----- Material provided -----

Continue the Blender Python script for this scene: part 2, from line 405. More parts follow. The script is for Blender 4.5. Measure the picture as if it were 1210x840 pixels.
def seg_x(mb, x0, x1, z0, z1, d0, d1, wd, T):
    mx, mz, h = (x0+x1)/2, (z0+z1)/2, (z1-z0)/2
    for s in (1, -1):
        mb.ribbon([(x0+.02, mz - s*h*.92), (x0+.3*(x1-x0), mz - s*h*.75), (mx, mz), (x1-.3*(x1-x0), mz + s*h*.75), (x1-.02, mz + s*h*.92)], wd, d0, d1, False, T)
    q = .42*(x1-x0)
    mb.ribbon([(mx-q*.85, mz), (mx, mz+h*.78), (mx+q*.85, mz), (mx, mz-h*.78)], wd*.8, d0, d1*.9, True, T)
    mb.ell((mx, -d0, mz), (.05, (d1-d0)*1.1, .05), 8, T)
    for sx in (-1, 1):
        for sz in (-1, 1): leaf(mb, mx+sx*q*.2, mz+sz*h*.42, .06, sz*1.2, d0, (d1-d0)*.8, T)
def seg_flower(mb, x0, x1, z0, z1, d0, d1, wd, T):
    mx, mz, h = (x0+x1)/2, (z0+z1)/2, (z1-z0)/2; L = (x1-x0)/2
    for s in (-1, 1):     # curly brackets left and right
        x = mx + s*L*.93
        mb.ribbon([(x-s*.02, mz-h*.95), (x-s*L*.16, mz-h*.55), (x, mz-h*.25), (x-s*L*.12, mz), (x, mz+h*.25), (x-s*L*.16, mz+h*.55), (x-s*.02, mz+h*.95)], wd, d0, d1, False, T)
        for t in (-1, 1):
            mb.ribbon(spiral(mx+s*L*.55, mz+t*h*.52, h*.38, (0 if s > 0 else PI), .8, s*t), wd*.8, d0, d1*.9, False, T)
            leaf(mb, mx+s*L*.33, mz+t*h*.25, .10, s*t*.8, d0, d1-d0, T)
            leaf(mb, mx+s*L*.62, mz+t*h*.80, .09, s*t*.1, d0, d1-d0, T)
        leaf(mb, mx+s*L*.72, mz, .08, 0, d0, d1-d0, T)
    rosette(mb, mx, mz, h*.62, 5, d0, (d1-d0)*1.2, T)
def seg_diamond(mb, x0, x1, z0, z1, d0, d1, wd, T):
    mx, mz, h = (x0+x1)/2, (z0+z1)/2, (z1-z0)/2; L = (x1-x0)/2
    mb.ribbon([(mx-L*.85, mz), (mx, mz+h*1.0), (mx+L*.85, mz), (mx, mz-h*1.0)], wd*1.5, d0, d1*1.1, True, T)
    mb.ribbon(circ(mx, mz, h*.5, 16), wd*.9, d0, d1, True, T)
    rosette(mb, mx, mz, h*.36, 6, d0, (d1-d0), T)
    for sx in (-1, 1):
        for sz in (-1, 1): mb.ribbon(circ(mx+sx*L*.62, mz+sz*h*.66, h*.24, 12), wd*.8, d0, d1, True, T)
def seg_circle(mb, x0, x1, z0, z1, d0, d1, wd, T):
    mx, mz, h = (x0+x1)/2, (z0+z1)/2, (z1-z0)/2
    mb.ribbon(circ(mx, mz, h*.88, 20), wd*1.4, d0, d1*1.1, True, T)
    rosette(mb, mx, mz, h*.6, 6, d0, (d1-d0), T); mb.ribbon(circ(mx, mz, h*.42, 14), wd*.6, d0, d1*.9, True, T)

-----

Each line of the listing should be copied exactly.

Continue the Blender Python script for this scene: part 2, from line 405. More parts follow. The script is for Blender 4.5. Measure the picture as if it were 1210x840 pixels.
def seg_x(mb, x0, x1, z0, z1, d0, d1, wd, T):
    mx, mz, h = (x0+x1)/2, (z0+z1)/2, (z1-z0)/2
    for s in (1, -1):
        mb.ribbon([(x0+.02, mz - s*h*.92), (x0+.3*(x1-x0), mz - s*h*.75), (mx, mz), (x1-.3*(x1-x0), mz + s*h*.75), (x1-.02, mz + s*h*.92)], wd, d0, d1, False, T)
    q = .42*(x1-x0)
    mb.ribbon([(mx-q*.85, mz), (mx, mz+h*.78), (mx+q*.85, mz), (mx, mz-h*.78)], wd*.8, d0, d1*.9, True, T)
    mb.ell((mx, -d0, mz), (.05, (d1-d0)*1.1, .05), 8, T)
    for sx in (-1, 1):
        for sz in (-1, 1): leaf(mb, mx+sx*q*.2, mz+sz*h*.42, .06, sz*1.2, d0, (d1-d0)*.8, T)
def seg_flower(mb, x0, x1, z0, z1, d0, d1, wd, T):
    mx, mz, h = (x0+x1)/2, (z0+z1)/2, (z1-z0)/2; L = (x1-x0)/2
    for s in (-1, 1):     # curly brackets left and right
        x = mx + s*L*.93
        mb.ribbon([(x-s*.02, mz-h*.95), (x-s*L*.16, mz-h*.55), (x, mz-h*.25), (x-s*L*.12, mz), (x, mz+h*.25), (x-s*L*.16, mz+h*.55), (x-s*.02, mz+h*.95)], wd, d0, d1, False, T)
        for t in (-1, 1):
            mb.ribbon(spiral(mx+s*L*.55, mz+t*h*.52, h*.38, (0 if s > 0 else PI), .8, s*t), wd*.8, d0, d1*.9, False, T)
            leaf(mb, mx+s*L*.33, mz+t*h*.25, .10, s*t*.8, d0, d1-d0, T)
            leaf(mb, mx+s*L*.62, mz+t*h*.80, .09, s*t*.1, d0, d1-d0, T)
        leaf(mb, mx+s*L*.72, mz, .08, 0, d0, d1-d0, T)
    rosette(mb, mx, mz, h*.62, 5, d0, (d1-d0)*1.2, T)
def seg_diamond(mb, x0, x1, z0, z1, d0, d1, wd, T):
    mx, mz, h = (x0+x1)/2, (z0+z1)/2, (z1-z0)/2; L = (x1-x0)/2
    mb.ribbon([(mx-L*.85, mz), (mx, mz+h*1.0), (mx+L*.85, mz), (mx, mz-h*1.0)], wd*1.5, d0, d1*1.1, True, T)
    mb.ribbon(circ(mx, mz, h*.5, 16), wd*.9, d0, d1, True, T)
    rosette(mb, mx, mz, h*.36, 6, d0, (d1-d0), T)
    for sx in (-1, 1):
        for sz in (-1, 1): mb.ribbon(circ(mx+sx*L*.62, mz+sz*h*.66, h*.24, 12), wd*.8, d0, d1, True, T)
def seg_circle(mb, x0, x1, z0, z1, d0, d1, wd, T):
    mx, mz, h = (x0+x1)/2, (z0+z1)/2, (z1-z0)/2
    mb.ribbon(circ(mx, mz, h*.88, 20), wd*1.4, d0, d1*1.1, True, T)
    rosette(mb, mx, mz, h*.6, 6, d0, (d1-d0), T); mb.ribbon(circ(mx, mz, h*.42, 14), wd*.6, d0, d1*.9, True, T)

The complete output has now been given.